Some say if Karzai is declared victor despite the charges it will undermine his government's legitimacy. U.S. officials have cited the fraud allegations as a reason for the policy review.

VOTE COUNT RULES MAY HELP KARZAI

Afghan election authorities began a recount on Monday, but new rules appeared to make it unlikely Karzai's preliminary win would be overturned and a second round vote take place.

The former deputy head of the U.N. mission in Kabul, U.S. diplomat Peter Galbraith -- sacked last week for outspoken views on voting fraud -- said the method chosen to evaluate suspicious ballots was not acceptable.

The new rules from the U.N.-backed Electoral Complaints Commission treat suspicious ballot boxes the same regardless of which candidate received the suspect votes.

Galbraith told Reuters: It cannot be correct to treat all presidential candidates equally for disqualification of ballots.

Let's not mince words: there was one candidate who had control of the state apparatus.

A final result from the poll will likely come next week.

Galbraith is close to Richard Holbrooke, Obama's Afghanistan and Pakistan point man. Holbrooke is not considered a Karzai fan and is presumably a key player in the White House talks.

But more than Afghanistan politics are at issue in the talks.

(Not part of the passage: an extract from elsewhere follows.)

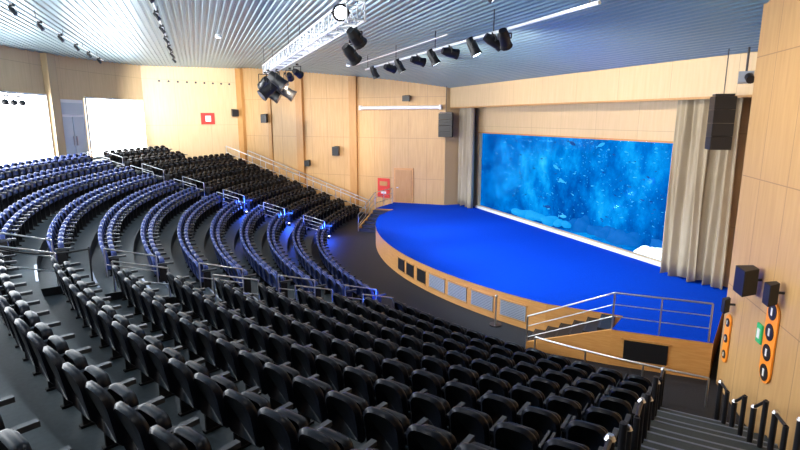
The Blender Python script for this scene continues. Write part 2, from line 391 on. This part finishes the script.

In his CNN remarks, Gates said the United States could not afford to give al Qaeda and the Taliban the propaganda victory of a U.S. retreat in Afghanistan, where mujahideen forced the Soviet Union to withdraw after a decade of bloody warfare.

That country, and particularly the Afghanistan-Pakistan border, is the modern epicenter of jihad, he said.

And their view is ... they now have the opportunity to defeat a second superpower, which more than anything would empower their message and the opportunity to recruit and fund raise and plan operations.

What's more important than that in my view is the message that it sends that empowers al Qaeda, Gates said. The notion that they have come back from this defeat, come back from 2002, to challenge not only the United States but NATO, 42 nations, is a hugely empowering message should they be successful.

With casualties rising, U.S. public opinion has turned increasingly against what Obama's aides once called the good war, in contrast to the Iraq war launched by Bush in 2003.

Seeking to shore up support, Obama invited senior Democratic and Republican lawmakers to the White House on Tuesday to discuss the war. He will meet his national security team to continue the policy review on Wednesday and Friday.

Obama almost doubled the U.S. troop total in Afghanistan to 62,000 to combat the worst violence since U.S.-led forces ousted the Taliban rulers in 2001. The U.S. invasion was in response to the September 11 attacks carried out by al Qaeda, which had been given a haven in Afghanistan by the Taliban.